Matthew, who has served Greensboro two and a half years, was recently selected as one of 40 Greensboro officers out of 525 to help provide security for George W. Bush’s Presidential Inauguration Jan. 18-21.
“I didn’t think I would get picked because of how young I was and because I’ve only been with them for two and a half years. It’s a once and a lifetime opportunity and a tremendous honor,” Matthew said.
He’s hoping to use one of the biggest drug busts in the history of the city as a spring board to fulfill his dream of becoming a U.S. Marshal.
Stephen, a Private First Class Marine, was his squad’s leader during boot camp and a Graduate Marine at Basic Combat School. He also was the recipient of the Marine of the Quarter Award out of 5,000 marines in the South West United States (stationed in San Diego, California). He also won the Meritorious M.A.S.T. Award as the top graduate in his unit in his avionics class.
Corinne, their mother, couldn’t be any more proud.
“I’m very proud of both. They’re both in harm’s way. Matthew’s in harm’s way every night. He’s doing what he wants to do to help people and he feels like it’s his duty and Stephen feels the same way,” she said, who still lives in Lincolnton.
What they’ve achieved as young men, though, doesn’t surprise her.
“They were good, honorable, kind little boys and they’ve grown up to be good, honorable, kind men,” she said.
Matthew, Corinne and the rest of their family had the opportunity to speak with Stephen via telephone Christmas night around 10 p.m. While it was bitter-sweet, they understand that’s the way it has to be right now.
“He’s where he needs to be. If anybody’s got to be over there making this thing right; I’m glad he’s one of them. I pray every night that we’ll get to throw the football in the front yard again,” Matthew said.
It’s often said that sports, especially football, is a metaphor for life. The values and character traits a player learns can be invaluable after a player hangs up his cleats. It was no different for the twins.
“I’ve learned that I can be pushed beyond my limits and still respond in whatever situation and I learned that through football,” he said.
“I thought boot camp was easy because of the way I’ve been raised and because of being pushed in football by Coach Cloninger,” Stephen said, referring to his relationship with then offensive coordinator Scott Cloninger.
Cloninger, now head coach of the Wolves, remembers the twins fondly and what they’ve been able to accomplish at only 26 years of age doesn’t surprise him.

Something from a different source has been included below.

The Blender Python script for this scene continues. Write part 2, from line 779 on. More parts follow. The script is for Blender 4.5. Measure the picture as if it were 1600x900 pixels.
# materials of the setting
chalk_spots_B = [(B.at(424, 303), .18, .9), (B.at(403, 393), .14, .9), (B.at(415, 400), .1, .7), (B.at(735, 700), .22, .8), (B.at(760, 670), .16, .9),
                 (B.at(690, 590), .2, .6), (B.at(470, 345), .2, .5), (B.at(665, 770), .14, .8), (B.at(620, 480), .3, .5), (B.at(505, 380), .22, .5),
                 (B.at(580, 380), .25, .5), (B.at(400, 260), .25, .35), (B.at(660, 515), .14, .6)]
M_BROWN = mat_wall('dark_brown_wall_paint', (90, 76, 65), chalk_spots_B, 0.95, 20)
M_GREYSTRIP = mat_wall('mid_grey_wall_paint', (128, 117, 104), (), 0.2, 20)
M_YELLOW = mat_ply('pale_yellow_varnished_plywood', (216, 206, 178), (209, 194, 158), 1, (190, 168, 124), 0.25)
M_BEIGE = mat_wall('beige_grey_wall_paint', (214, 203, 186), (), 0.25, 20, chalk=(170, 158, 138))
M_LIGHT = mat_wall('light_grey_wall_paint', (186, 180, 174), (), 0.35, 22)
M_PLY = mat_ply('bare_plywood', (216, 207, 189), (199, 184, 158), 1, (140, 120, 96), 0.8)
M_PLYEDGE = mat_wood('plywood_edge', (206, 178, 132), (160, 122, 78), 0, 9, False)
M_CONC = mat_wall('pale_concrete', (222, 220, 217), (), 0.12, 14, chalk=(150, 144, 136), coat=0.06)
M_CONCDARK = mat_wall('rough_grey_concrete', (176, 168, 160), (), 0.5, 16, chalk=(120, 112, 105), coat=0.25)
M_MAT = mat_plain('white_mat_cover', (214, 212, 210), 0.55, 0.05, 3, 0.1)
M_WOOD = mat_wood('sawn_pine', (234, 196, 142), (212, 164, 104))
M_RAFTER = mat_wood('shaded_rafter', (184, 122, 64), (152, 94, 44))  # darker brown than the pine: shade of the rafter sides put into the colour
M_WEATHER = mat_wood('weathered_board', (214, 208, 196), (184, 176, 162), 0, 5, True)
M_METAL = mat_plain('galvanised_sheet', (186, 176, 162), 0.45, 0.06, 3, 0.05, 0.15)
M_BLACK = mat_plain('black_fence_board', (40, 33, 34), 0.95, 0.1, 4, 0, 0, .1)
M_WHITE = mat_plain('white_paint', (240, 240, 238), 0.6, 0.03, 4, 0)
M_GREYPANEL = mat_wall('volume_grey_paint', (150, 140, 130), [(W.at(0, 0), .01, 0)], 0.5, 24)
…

“Both of them are fine, outstanding young men. We knew they would be successful. They were first-class and respected by their teammates and coaches. Stephen and Matthew, like you and so many others, we’re very proud that they’re successful in life and doing very well.”
“It makes us very proud for the people that we’ve been associated with and been a part of our teams to have such successful careers,” he added.
Cloninger recalled the fact that Stephen Adams was called on to play quarterback, though it was really wasn’t his natural position.
“He didn’t complain and he did everything he could to make us successful and that takes a special person to do that. He always put the team before himself,” he said.
The same can still be said; Matthew and Stephen still put the team (United States’ Citizens) before themselves. And for that, they should be commended.